#### SOURCE EXCERPT ####

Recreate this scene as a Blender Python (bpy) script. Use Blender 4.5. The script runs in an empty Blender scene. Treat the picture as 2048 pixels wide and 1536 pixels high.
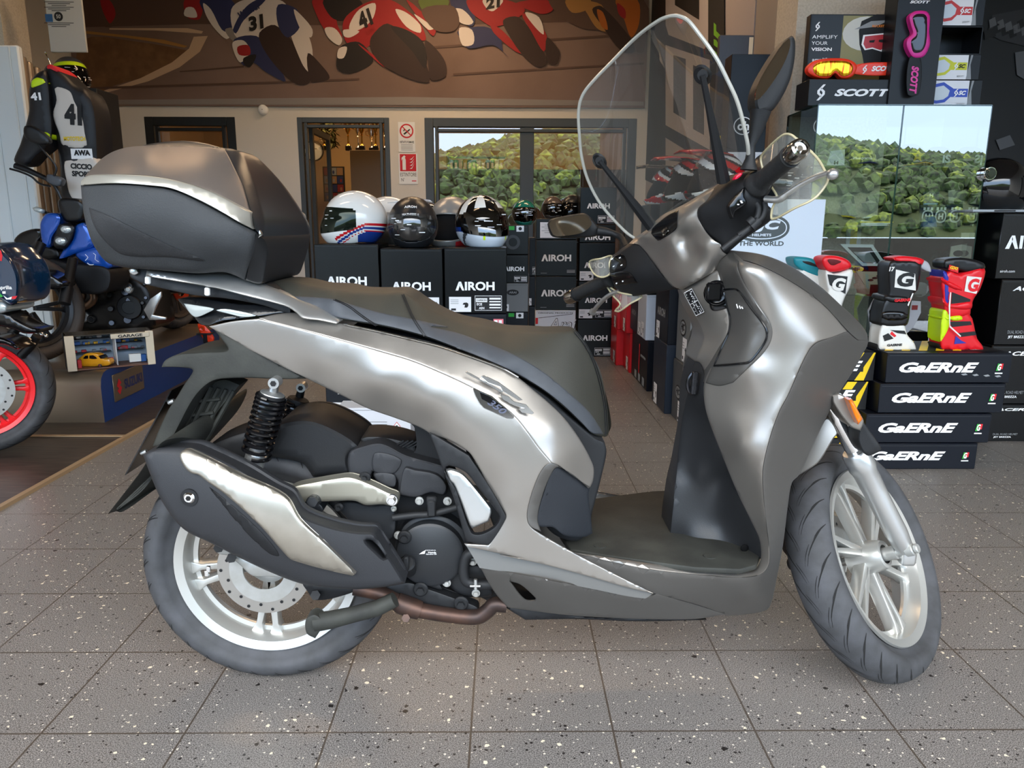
import bpy, bmesh, math, random
import numpy as np
from mathutils import Vector, Matrix, geometry, noise

# ------------------------------------------------------------ camera
SC = bpy.context.scene
COL = SC.collection
PI = math.pi
FPX, CH = 1500.0, 1.045
PITCH, YAW, ROLL = math.radians(12.0), math.radians(0.6), math.radians(0.15)
CR = Matrix.Rotation(-YAW, 3, 'Z') @ Matrix.Rotation(PI/2-PITCH, 3, 'X') @ Matrix.Rotation(ROLL, 3, 'Z')
CC = Vector((0, 0, CH))
cam_data = bpy.data.cameras.new('camera')
cam_data.sensor_width = 36
cam_data.lens = FPX*36/2048
cam_data.clip_start = 0.05
cam_data.clip_end = 2000
cam = bpy.data.objects.new('camera', cam_data)
COL.objects.link(cam)
cam.matrix_world = Matrix.Translation(CC) @ CR.to_4x4()
SC.camera = cam

# ------------------------------------------------------------ sky, sun, exposure
world = bpy.data.worlds.new('sky')
SC.world = world
world.use_nodes = True
wn = world.node_tree
wn.nodes.clear()
w_out = wn.nodes.new('ShaderNodeOutputWorld')
w_bg = wn.nodes.new('ShaderNodeBackground')
w_bg.inputs['Strength'].default_value = 1.0
w_tc = wn.nodes.new('ShaderNodeTexCoord')
w_sep = wn.nodes.new('ShaderNodeSeparateXYZ')
w_rmp = wn.nodes.new('ShaderNodeValToRGB')
w_rmp.color_ramp.elements[0].position = 0.52
w_rmp.color_ramp.elements[0].color = (2.0, 2.5, 3.1, 1)
w_rmp.color_ramp.elements[1].position = 0.62
w_rmp.color_ramp.elements[1].color = (2.0, 2.9, 4.2, 1)
w_el = w_rmp.color_ramp.elements.new(0.73)       # unseen bright band added above the blue to light the shop
w_el.color = (6.6, 6.5, 6.2, 1)
w_el = w_rmp.color_ramp.elements.new(0.95)
w_el.color = (4.6, 5.0, 5.6, 1)
w_map = wn.nodes.new('ShaderNodeMath')
w_map.operation = 'MULTIPLY_ADD'
w_map.inputs[1].default_value = 0.5
w_map.inputs[2].default_value = 0.5
wn.links.new(w_tc.outputs['Generated'], w_sep.inputs[0])
wn.links.new(w_sep.outputs['Z'], w_map.inputs[0])
wn.links.new(w_map.outputs[0], w_rmp.inputs[0])
wn.links.new(w_rmp.outputs[0], w_bg.inputs['Color'])
wn.links.new(w_bg.outputs[0], w_out.inputs[0])

sun_d = bpy.data.lights.new('sun', 'SUN')
sun_d.energy = 6.0
sun_d.angle = math.radians(0.6)
sun_d.color = (1.0, 0.93, 0.82)
sun = bpy.data.objects.new('sun', sun_d)
COL.objects.link(sun)
# the sun stands high behind the shop: it lights the yard and the hill, never the shop floor
sun.rotation_euler = Vector((-0.35, -0.55, -0.75)).to_track_quat('-Z', 'Y').to_euler()

SC.view_settings.view_transform = 'Standard'
SC.view_settings.look = 'None'
SC.view_settings.gamma = 1
SC.view_settings.exposure = 0.62
SC.view_settings.use_curve_mapping = False

# ------------------------------------------------------------ pixel to place
def ray(u, v):
    return CR @ Vector(((u-1024)/FPX, -(v-768)/FPX, -1))
def U(u, v, Y):                      # the point at depth Y seen at a pixel of the 2048 x 1536 frame
    d = ray(u, v)
    return CC + d*(Y/d.y)
def G(u, v, z=0.0):                  # the point at height z seen at a pixel
    d = ray(u, v)
    return CC + d*((z-CH)/d.z)
def UP(u, v, p, n):                  # the point of a plane seen at a pixel
    d = ray(u, v)
    return CC + d*((Vector(p)-CC).dot(n)/d.dot(n))

# ------------------------------------------------------------ materials
def lin(h):
    if not isinstance(h, str):
        return tuple(h)[:3]
    h = h.lstrip('#')
    r = [int(h[i:i+2], 16)/255 for i in (0, 2, 4)]
    return tuple(c/12.92 if c <= 0.04045 else ((c+0.055)/1.055)**2.4 for c in r)
MATS = {}
def mat(name, col='808080', rough=0.5, metal=0.0, coat=0.0, bump=None, var=None, emit=None, estr=1.0, alpha=1.0, trans=0.0, ior=1.45, spec=0.5, aniso=0.0):
    """bump = (scale, strength); var = (scale, colour2, contrast low, contrast high)"""
    if name in MATS:
        return MATS[name]
    m = bpy.data.materials.new(name)
    m.use_nodes = True
    nt = m.node_tree
    b = nt.nodes['Principled BSDF']
    c = lin(col)
    b.inputs['Base Color'].default_value = (*c, 1)
    b.inputs['Roughness'].default_value = rough
    b.inputs['Metallic'].default_value = metal
    b.inputs['Coat Weight'].default_value = coat
    b.inputs['Coat Roughness'].default_value = 0.08
    b.inputs['IOR'].default_value = ior
    b.inputs['Specular IOR Level'].default_value = spec
    b.inputs['Transmission Weight'].default_value = trans
    b.inputs['Alpha'].default_value = alpha
    if emit:
        b.inputs['Emission Color'].default_value = (*lin(emit), 1)
        b.inputs['Emission Strength'].default_value = estr
    if bump or var:
        tc = nt.nodes.new('ShaderNodeTexCoord')
    if bump:
        n = nt.nodes.new('ShaderNodeTexNoise')
        n.inputs['Scale'].default_value = bump[0]
        n.inputs['Detail'].default_value = 3
        nt.links.new(tc.outputs['Object'], n.inputs['Vector'])
        bp = nt.nodes.new('ShaderNodeBump')
        bp.inputs['Strength'].default_value = bump[1]
        bp.inputs['Distance'].default_value = 0.002
        nt.links.new(n.outputs[0], bp.inputs['Height'])
        nt.links.new(bp.outputs[0], b.inputs['Normal'])
    if var:
        n = nt.nodes.new('ShaderNodeTexNoise')
        n.inputs['Scale'].default_value = var[0]
        n.inputs['Detail'].default_value = 6
        nt.links.new(tc.outputs['Object'], n.inputs['Vector'])
        r = nt.nodes.new('ShaderNodeValToRGB')
        r.color_ramp.elements[0].position = var[2]
        r.color_ramp.elements[0].color = (*c, 1)
        r.color_ramp.elements[1].position = var[3]
        r.color_ramp.elements[1].color = (*lin(var[1]), 1)
        nt.links.new(n.outputs[0], r.inputs[0])
        nt.links.new(r.outputs[0], b.inputs['Base Color'])
    MATS[name] = m
    return m
def glassy(name, refl=0.08, tint='ffffff', rough=0.0, haze=0.0, fres=0.6):
    """thin clear sheet: mostly lets light through, mirrors a share of it"""
    if name in MATS:
        return MATS[name]
    m = bpy.data.materials.new(name)
    m.use_nodes = True
    nt = m.node_tree
    nt.nodes.clear()
    o = nt.nodes.new('ShaderNodeOutputMaterial')
    t = nt.nodes.new('ShaderNodeBsdfTransparent')
    t.inputs[0].default_value = (*lin(tint), 1)
    g = nt.nodes.new('ShaderNodeBsdfGlossy')
    g.inputs['Roughness'].default_value = rough
    lw = nt.nodes.new('ShaderNodeLayerWeight')
    lw.inputs['Blend'].default_value = 0.35
    ma = nt.nodes.new('ShaderNodeMath')
    ma.operation = 'MULTIPLY_ADD'
    ma.inputs[1].default_value = fres
    ma.inputs[2].default_value = refl
    ma.use_clamp = True
    nt.links.new(lw.outputs['Fresnel'], ma.inputs[0])
    mx = nt.nodes.new('ShaderNodeMixShader')
    nt.links.new(ma.outputs[0], mx.inputs[0])
    src = t
    if haze:
        df = nt.nodes.new('ShaderNodeBsdfDiffuse')
        df.inputs[0].default_value = (0.8, 0.8, 0.76, 1)
        m2 = nt.nodes.new('ShaderNodeMixShader')
        m2.inputs[0].default_value = haze
        nt.links.new(t.outputs[0], m2.inputs[1])
        nt.links.new(df.outputs[0], m2.inputs[2])
        src = m2
    nt.links.new(src.outputs[0], mx.inputs[1])
    nt.links.new(g.outputs[0], mx.inputs[2])
    nt.links.new(mx.outputs[0], o.inputs[0])
    MATS[name] = m
    return m

# ------------------------------------------------------------ mesh building
class MB:
    """collects shapes into one mesh; each shape carries a material slot"""
    def __init__(s):
        s.v, s.f, s.m = [], [], []
        s.mir = None                  # the far-side twin of a mirrored panel
    def add(s, vs, fs, mi=0, M=None):
        o = len(s.v)
        s.v += [tuple(M @ Vector(p)) if M is not None else tuple(p) for p in vs]
        s.f += [tuple(i+o for i in f) for f in fs]
        s.m += [mi]*len(fs)
        return s
    def addbm(s, bm, mi=0, M=None):
        bm.verts.index_update()
        s.add([v.co.copy() for v in bm.verts], [[v.index for v in f.verts] for f in bm.faces], mi, M)
        bm.free()
        return s
    def box(s, c, size, mi=0, M=None, bev=0.0, seg=1):
        bm = bmesh.new()
        bmesh.ops.create_cube(bm, size=1)
        bmesh.ops.scale(bm, vec=size, verts=bm.verts)
        if bev > 0:
            bmesh.ops.bevel(bm, geom=bm.edges[:], offset=min(bev, min(size)*0.49), segments=seg, profile=0.5, affect='EDGES')
        bmesh.ops.translate(bm, vec=c, verts=bm.verts)
        return s.addbm(bm, mi, M)
    def prism(s, poly, vec, mi=0, M=None, bev=0.0, seg=2):
        """closed planar 3-D outline pushed along vec"""
        bm = bmesh.new()
        vec = Vector(vec)
        a = [bm.verts.new(Vector(p)) for p in poly]
        b = [bm.verts.new(Vector(p)+vec) for p in poly]
        bm.faces.new(a)
        bm.faces.new(b[::-1])
        n = len(a)
        for i in range(n):
            bm.faces.new((a[i], b[i], b[(i+1) % n], a[(i+1) % n]))
        bmesh.ops.recalc_face_normals(bm, faces=bm.faces[:])
        if bev > 0:
            ed = [e for e in bm.edges if e.calc_face_angle(0) > 0.6]
            bmesh.ops.bevel(bm, geom=ed, offset=bev, segments=seg, profile=0.5, affect='EDGES')
        return s.addbm(bm, mi, M)
    def lathe(s, prof, n=32, mi=0, M=None, a0=0, a1=2*PI):
        """prof = [(r, z)...] turned about Z"""
        full = abs(a1-a0-2*PI) < 1e-6
        k = n if full else n+1
        vs = [(r*math.cos(a0+(a1-a0)*i/n), r*math.sin(a0+(a1-a0)*i/n), z) for i in range(k) for r, z in prof]
        m = len(prof)
        fs = [(i*m+j, ((i+1) % k)*m+j, ((i+1) % k)*m+j+1, i*m+j+1) for i in range(n) for j in range(m-1)]
        bm = bmesh.new()
        bv = [bm.verts.new(p) for p in vs]
        for f in fs:
            try:
                bm.faces.new([bv[i] for i in f])
            except ValueError:
                pass
        bmesh.ops.remove_doubles(bm, verts=bm.verts[:], dist=1e-6)
        return s.addbm(bm, mi, M)
    def cyl(s, a, b, r, r2=None, n=20, mi=0, cap=True, bev=0.0):
        a, b = Vector(a), Vector(b)
        d = b-a
        L = d.length
        r2 = r if r2 is None else r2
        M = Matrix.Translation(a) @ d.to_track_quat('Z', 'Y').to_matrix().to_4x4()
        e = min(bev, L/2.1)
        p = [(r-e, 0), (r, e), (r2, L-e), (r2-e, L)] if e > 0 else [(r, 0), (r2, L)]
        if cap:
            p = [(0, 0)]+p+[(0, L)]
        return s.lathe(p, n, mi, M)
    def tube(s, pts, r, n=10, mi=0, closed=False, flat=1.0, up=None):
        """r: number or list; flat squeezes the section"""
        pts = [Vector(p) for p in pts]
        k = len(pts)
        rs = r if isinstance(r, (list, tuple)) else [r]*k
        rings = []
        nrm = None
        for i, p in enumerate(pts):
            q0 = pts[(i-1) % k] if (closed or i > 0) else p
            q1 = pts[(i+1) % k] if (closed or i < k-1) else p
            t = (q1-q0).normalized()
            if nrm is None:
                ref = Vector(up) if up else (Vector((0, 0, 1)) if abs(t.z) < 0.9 else Vector((1, 0, 0)))
                nrm = (ref-t*ref.dot(t)).normalized()
            else:
                nrm = (nrm-t*nrm.dot(t)).normalized()
            bn = t.cross(nrm)
            rings.append([p+nrm*math.cos(a)*rs[i]*flat+bn*math.sin(a)*rs[i] for a in [2*PI*j/n for j in range(n)]])
        vs = [q for ring in rings for q in ring]
        fs = []
        for i in range(k if closed else k-1):
            i2 = (i+1) % k
            for j in range(n):
                fs.append((i*n+j, i*n+(j+1) % n, i2*n+(j+1) % n, i2*n+j))
        if not closed:
            fs.append(tuple(range(n))[::-1])
            fs.append(tuple((k-1)*n+j for j in range(n)))
        return s.add(vs, fs, mi)
    def ball(s, c, r, mi=0, n=16, sc=(1, 1, 1), M=None):
        bm = bmesh.new()
        bmesh.ops.create_uvsphere(bm, u_segments=n, v_segments=max(6, n*2//3), radius=r)
        bmesh.ops.scale(bm, vec=sc, verts=bm.verts)
        bmesh.ops.translate(bm, vec=c, verts=bm.verts)
        return s.addbm(bm, mi, M)
    def build(s, name, mats, parent=None, ang=40, smooth=True):
        me = bpy.data.meshes.new(name)
        me.from_pydata(s.v, [], s.f)
        if not isinstance(mats, (list, tuple)):
            mats = [mats]
        for m in mats:
            me.materials.append(m)
        me.polygons.foreach_set('material_index', s.m)
        me.validate()
        me.update()
        if smooth:
            me.shade_smooth()
            me.set_sharp_from_angle(angle=math.radians(ang))
        o = bpy.data.objects.new(name, me)
        COL.objects.link(o)
        if s.mir is not None:
            s.mir.build(name, mats, parent, ang, smooth)
        if parent is not None:
            o.parent = parent
            if parent.get('_w'):
                o.matrix_parent_inverse = parent.matrix_basis.inverted()
        return o
def thing(name, label, cat, loc=(0, 0, 0), rotz=0, group=None, world_coords=False):
    """an Empty at the base; world_coords: its parts' vertices are given in world coordinates"""
    o = bpy.data.objects.new(name, None)
    COL.objects.link(o)
    o.empty_display_size = 0.05
    o.location = loc
    o.rotation_euler = (0, 0, rotz)
    o['label'] = label
    o['category'] = cat
    if group:
        o['group'] = group
    if world_coords:
        o['_w'] = 1
    return o
def tag(o, label, cat, group=None, kind=None):
    o['label'] = label
    o['category'] = cat
    if group:
        o['group'] = group
    if kind:
        o['kind'] = kind
    return o
def struct(o):
    o['kind'] = 'structure'
    return o
def dup(root, loc, rotz=None, label=None, group=None, cat=None):
    r = root.copy()
    COL.objects.link(r)
    r.location = loc
    if rotz is not None:
        r.rotation_euler = (0, 0, rotz)
    if label:
        r['label'] = label
    if group:
        r['group'] = group
    if cat:
        r['category'] = cat
    for ch in list(root.children):
        c = ch.copy()
        COL.objects.link(c)
        c.parent = r
        for g in list(ch.children):
            d = g.copy()
            COL.objects.link(d)
            d.parent = c
    return r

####

-- WHAT IS EXPECTED --
Write out the lines from the start of the material to the line with "from mathutils import", inclusive and exactly. Skip the pictures.

-- COMPLETE RESPONSE --
Recreate this scene as a Blender Python (bpy) script. Use Blender 4.5. The script runs in an empty Blender scene. Treat the picture as 2048 pixels wide and 1536 pixels high.
import bpy, bmesh, math, random
import numpy as np
from mathutils import Vector, Matrix, geometry, noise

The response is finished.